▸ DATA EXCERPT

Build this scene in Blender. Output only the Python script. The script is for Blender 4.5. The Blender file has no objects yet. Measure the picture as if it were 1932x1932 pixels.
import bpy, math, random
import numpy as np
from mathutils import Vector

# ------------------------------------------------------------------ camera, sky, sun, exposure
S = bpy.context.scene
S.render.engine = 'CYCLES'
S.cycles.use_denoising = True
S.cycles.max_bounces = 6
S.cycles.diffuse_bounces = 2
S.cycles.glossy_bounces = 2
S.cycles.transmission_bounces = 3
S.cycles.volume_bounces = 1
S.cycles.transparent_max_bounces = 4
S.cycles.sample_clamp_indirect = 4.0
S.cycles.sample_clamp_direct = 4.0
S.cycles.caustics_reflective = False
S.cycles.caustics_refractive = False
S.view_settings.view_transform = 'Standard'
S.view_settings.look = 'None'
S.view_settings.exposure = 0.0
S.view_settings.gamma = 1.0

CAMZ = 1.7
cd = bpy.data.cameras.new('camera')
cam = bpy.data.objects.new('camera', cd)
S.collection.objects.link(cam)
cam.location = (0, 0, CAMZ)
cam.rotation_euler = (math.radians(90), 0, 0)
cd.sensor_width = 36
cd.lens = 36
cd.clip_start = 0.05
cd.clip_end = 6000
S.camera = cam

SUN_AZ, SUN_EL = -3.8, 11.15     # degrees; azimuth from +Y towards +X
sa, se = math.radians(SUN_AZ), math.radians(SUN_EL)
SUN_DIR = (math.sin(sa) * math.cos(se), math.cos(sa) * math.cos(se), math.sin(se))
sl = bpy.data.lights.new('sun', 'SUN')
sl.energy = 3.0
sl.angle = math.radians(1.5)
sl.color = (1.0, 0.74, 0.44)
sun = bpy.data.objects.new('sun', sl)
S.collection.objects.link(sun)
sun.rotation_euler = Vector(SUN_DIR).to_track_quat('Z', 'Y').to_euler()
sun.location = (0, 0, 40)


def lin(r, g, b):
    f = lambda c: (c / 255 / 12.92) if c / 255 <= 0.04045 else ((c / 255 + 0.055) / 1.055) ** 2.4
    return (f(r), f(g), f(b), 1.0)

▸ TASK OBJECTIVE
Starting with the first line of the data above, copy each line exactly until you reach the line with "from mathutils import Vector"; include that line as well.

▸ ANSWER TO THE EXERCISE
Build this scene in Blender. Output only the Python script. The script is for Blender 4.5. The Blender file has no objects yet. Measure the picture as if it were 1932x1932 pixels.
import bpy, math, random
import numpy as np
from mathutils import Vector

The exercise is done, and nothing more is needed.